Laisser le Christ nous habiter
Suranné et insignifiant Carême ?
Actuel et vivifiant Carême ?
Nous étions le 19 février 2021. Et ce 1er vendredi de Carême a produit un déclic dans ma vie spirituelle. Je me suis rappelé une parole de la Sainte Écriture : « Le jeûne qui me plaît, n’est-ce pas ceci : N’est-ce pas partager ton pain avec celui qui a faim, accueillir chez toi les pauvres sans abri, couvrir celui que tu verras sans vêtement, ne pas te dérober à ton semblable ? Si tu donnes à celui qui a faim ce que toi, tu désires, et si tu combles les désirs du malheureux, ta lumière se lèvera dans les ténèbres et ton obscurité sera lumière de midi. Le Seigneur sera toujours ton guide. En plein désert, il comblera tes désirs et te rendra vigueur. Tu seras comme un jardin bien irrigué, comme une source où les eaux ne manquent jamais. » (Isaïe 58, 6-7, 10-11).

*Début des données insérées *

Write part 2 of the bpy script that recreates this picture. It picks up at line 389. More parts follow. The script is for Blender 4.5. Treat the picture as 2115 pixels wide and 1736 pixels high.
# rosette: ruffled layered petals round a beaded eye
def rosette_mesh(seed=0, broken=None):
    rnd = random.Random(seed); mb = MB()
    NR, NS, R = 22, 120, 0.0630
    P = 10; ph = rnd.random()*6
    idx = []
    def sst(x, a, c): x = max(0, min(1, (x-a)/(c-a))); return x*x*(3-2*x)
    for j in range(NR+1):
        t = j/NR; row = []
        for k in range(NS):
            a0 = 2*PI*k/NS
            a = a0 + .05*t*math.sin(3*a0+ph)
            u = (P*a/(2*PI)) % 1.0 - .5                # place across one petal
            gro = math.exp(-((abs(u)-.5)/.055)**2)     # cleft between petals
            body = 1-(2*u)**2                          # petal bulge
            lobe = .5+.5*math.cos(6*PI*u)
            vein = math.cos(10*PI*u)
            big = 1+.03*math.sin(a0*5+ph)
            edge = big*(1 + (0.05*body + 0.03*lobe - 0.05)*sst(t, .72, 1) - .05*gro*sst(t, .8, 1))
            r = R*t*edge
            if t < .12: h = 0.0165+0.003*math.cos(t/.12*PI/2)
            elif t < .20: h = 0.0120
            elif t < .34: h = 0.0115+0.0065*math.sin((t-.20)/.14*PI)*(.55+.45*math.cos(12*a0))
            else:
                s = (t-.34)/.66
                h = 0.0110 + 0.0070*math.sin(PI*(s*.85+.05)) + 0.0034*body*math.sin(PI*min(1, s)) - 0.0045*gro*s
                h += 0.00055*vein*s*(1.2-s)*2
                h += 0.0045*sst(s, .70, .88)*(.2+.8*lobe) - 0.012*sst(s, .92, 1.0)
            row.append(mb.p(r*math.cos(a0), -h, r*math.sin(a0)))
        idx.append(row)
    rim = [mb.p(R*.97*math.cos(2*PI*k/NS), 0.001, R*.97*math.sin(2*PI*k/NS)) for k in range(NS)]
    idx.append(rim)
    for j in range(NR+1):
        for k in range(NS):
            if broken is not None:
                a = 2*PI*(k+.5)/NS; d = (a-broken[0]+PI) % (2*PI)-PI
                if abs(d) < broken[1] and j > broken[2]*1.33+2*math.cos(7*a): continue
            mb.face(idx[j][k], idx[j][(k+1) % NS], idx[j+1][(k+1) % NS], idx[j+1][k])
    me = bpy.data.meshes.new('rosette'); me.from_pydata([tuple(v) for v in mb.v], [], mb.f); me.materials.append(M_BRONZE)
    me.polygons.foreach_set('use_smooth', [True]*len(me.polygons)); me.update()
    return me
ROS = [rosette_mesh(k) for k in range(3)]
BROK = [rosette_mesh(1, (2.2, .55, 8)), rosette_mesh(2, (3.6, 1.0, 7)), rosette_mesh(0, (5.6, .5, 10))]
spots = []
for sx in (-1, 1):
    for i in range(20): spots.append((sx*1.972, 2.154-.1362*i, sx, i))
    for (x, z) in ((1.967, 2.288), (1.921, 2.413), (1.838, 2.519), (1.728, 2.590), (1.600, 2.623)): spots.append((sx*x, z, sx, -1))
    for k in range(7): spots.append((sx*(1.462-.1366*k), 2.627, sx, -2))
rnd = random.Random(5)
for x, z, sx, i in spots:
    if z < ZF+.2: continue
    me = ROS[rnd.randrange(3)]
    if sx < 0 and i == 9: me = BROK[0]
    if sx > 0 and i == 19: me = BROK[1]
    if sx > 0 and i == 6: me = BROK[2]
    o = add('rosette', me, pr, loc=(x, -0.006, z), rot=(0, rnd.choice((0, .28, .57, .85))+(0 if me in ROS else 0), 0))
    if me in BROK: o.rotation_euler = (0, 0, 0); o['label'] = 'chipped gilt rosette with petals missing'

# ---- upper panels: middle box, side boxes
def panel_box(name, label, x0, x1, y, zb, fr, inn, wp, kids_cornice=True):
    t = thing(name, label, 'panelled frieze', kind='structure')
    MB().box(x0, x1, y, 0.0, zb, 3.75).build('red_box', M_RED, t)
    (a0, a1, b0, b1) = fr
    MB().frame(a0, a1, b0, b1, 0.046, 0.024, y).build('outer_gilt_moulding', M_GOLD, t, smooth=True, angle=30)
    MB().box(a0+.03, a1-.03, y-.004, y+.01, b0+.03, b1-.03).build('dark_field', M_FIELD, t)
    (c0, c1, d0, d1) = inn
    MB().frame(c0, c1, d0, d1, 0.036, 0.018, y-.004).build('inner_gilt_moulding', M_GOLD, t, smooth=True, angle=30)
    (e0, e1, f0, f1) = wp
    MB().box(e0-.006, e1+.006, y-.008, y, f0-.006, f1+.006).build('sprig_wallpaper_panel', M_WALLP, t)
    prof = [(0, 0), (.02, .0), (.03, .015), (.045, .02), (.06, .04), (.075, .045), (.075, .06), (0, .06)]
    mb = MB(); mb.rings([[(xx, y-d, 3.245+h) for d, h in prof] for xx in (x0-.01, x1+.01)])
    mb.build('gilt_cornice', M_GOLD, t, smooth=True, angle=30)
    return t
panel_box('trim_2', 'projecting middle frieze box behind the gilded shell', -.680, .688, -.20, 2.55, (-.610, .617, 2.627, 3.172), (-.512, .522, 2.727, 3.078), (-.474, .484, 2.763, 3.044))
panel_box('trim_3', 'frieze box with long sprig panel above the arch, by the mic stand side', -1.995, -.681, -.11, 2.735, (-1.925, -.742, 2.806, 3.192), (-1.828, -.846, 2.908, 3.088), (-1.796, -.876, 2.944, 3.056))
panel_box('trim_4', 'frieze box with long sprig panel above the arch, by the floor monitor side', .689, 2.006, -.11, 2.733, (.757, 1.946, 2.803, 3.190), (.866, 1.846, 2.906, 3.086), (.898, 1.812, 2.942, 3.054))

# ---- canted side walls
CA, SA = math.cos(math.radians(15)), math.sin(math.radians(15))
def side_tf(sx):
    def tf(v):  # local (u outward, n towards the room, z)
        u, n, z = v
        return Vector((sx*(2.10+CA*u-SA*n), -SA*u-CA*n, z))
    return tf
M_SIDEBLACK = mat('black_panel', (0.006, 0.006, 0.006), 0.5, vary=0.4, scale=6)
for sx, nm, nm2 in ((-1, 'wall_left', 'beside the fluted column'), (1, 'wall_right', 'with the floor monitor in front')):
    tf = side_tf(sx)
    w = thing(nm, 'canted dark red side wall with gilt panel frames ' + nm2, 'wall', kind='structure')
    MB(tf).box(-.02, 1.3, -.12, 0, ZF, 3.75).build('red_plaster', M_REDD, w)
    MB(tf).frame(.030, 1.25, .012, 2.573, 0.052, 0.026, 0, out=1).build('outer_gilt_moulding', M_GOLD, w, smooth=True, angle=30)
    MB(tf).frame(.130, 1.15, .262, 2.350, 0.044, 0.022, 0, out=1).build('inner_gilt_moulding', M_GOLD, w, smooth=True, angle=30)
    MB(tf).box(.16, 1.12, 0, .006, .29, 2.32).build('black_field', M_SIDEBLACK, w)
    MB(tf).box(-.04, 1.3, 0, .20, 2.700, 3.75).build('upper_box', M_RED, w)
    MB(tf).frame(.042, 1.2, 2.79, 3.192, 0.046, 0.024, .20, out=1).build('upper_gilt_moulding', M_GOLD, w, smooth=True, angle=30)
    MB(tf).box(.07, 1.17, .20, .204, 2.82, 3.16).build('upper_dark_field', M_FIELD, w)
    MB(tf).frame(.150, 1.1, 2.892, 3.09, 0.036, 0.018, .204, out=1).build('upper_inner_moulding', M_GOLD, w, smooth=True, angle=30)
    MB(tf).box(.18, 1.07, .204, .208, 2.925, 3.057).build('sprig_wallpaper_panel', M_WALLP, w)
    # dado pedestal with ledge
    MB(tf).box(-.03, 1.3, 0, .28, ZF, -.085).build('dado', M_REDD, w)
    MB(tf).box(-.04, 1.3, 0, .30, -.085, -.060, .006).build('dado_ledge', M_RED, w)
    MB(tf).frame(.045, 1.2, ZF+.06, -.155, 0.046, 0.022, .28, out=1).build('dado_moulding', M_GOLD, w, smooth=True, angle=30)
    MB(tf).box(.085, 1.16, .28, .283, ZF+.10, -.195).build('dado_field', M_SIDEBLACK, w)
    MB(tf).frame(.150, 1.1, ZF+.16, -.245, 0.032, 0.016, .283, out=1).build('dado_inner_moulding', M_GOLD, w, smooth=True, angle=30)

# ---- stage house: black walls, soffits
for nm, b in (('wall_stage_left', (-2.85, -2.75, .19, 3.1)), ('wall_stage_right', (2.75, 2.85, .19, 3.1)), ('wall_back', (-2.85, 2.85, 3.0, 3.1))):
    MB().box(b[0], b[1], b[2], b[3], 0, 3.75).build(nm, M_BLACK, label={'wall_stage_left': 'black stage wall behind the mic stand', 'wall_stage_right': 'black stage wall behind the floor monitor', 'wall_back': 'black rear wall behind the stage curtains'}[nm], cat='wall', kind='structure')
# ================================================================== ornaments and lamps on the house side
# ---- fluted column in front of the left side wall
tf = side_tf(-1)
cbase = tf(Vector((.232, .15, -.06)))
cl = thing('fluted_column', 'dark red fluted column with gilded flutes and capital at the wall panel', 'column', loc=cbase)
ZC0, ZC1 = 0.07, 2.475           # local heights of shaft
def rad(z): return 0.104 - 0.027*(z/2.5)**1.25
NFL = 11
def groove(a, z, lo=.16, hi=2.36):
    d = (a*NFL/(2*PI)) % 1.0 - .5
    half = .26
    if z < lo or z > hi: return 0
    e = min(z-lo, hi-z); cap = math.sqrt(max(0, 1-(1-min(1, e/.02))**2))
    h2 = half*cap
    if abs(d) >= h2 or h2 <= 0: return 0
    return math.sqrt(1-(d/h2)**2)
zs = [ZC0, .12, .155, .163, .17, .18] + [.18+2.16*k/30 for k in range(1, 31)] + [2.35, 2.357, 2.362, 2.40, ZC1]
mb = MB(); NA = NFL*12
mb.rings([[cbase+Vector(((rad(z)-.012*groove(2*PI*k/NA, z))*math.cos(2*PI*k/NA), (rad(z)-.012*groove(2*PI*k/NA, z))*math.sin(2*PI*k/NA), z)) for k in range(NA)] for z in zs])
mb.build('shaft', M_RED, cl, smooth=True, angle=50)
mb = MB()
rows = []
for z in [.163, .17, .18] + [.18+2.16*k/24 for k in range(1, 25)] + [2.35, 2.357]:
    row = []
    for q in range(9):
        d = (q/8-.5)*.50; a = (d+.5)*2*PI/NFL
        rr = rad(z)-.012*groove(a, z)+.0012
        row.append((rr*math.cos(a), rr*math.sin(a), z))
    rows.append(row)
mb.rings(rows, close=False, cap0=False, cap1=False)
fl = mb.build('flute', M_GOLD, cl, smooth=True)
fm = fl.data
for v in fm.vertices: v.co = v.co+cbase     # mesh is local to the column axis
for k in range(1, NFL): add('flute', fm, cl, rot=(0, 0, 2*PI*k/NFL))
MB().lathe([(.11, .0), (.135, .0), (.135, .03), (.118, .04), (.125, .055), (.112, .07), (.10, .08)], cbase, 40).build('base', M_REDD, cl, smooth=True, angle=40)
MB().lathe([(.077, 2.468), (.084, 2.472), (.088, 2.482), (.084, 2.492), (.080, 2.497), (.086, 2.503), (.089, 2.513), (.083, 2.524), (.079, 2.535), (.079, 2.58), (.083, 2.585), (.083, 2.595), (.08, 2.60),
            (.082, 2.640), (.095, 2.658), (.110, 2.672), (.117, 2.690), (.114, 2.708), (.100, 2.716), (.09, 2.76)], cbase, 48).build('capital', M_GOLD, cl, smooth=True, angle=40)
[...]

J’ai alors posé deux gestes. D’abord, en pensant aux personnes âgées privées de visites et de messes, j’ai écrit aux directrices des trois EHPAD de la paroisse, en espérant que nos équipes d’aumônerie puissent mieux apporter une présence chaleureuse et un soutien moral aux résidents. Ensuite, en pensant aux mamans en situation de pauvreté et de solitude qui accueillent la naissance d’un enfant, à titre personnel j’ai envoyé un mandat de prélèvement mensuel à la Fondation Magnificat Accueillir-la-Vie dont une des maisons est à Laval.
« Faire le Carême » : et puis quoi encore ?
En Carême, l’enjeu n’est pas de « faire » ou de « ne pas faire », mais de retrouver davantage de liberté intérieure. Au désert, le Christ a mené un combat spirituel dont il est sorti victorieux. À sa suite, il ne s’agit pas de faire des efforts par nos propres forces humaines mais de laisser le Christ nous habiter en nous tenant à l’écoute de l’Esprit Saint. Le temps du Carême est un temps autre qui incite à une mise à l’écart pour faire silence et être ainsi réceptif à la Parole de Dieu.
La durée du Carême – quarante jours sans compter les dimanches de Carême qui ne sont pas jours de privations – fait en particulier référence aux quarante années passées au désert par le peuple d’Israël entre sa sortie d’Égypte et son entrée en terre promise ; elle renvoie aussi aux quarante jours passés par le Christ au désert entre son baptême et le début de sa vie publique. Ce chiffre de quarante symbolise les temps de préparation à de nouveaux commencements. L’itinéraire du Carême, comme l’itinéraire chrétien, est déjà entièrement placé sous la lumière de la Résurrection, qui inspire les sentiments, les attitudes ainsi que les choix de ceux qui veulent suivre le Christ.
Pas de Carême sans l’Espérance.
Lorsqu’il évoque sa passion et sa mort, Jésus annonce déjà l’espérance en disant : « Le troisième jour, il ressuscitera » (Mt 20, 19). Jésus nous parle de l’avenir grand ouvert par la miséricorde du Père. Espérer, avec lui et grâce à lui, c’est croire que l’histoire n’est pas fermée sur nos erreurs, nos violences, nos injustices et sur le péché qui crucifie l’Amour. Espérer, c’est puiser le pardon du Père de son Cœur ouvert. Le pardon de Dieu permet de vivre une Pâque de fraternité aussi à travers nos paroles et nos gestes.
Pendant ce Carême, appliquons-nous à dire « des mots d’encouragements qui réconfortent qui fortifient, qui consolent, qui stimulent » au lieu de « paroles qui humilient, qui attristent, qui irritent, qui dénigrent » (Encyclique du pape François ‘Fratelli tutti,’ du 3 octobre 2020, n° 223). Parfois, pour offrir de l’espérance, il suffit d’être « une personne aimable, […], qui laisse de côté ses anxiétés et ses urgences pour prêter attention, pour offrir un sourire, pour dire une parole qui stimule, pour rendre possible un espace d’écoute au milieu de tant d’indifférence » (ibid., n° 224).
Le Carême est aussi l’occasion de devenir plus attentifs à nos habitudes de consommation pour prendre soin de notre « Maison commune ».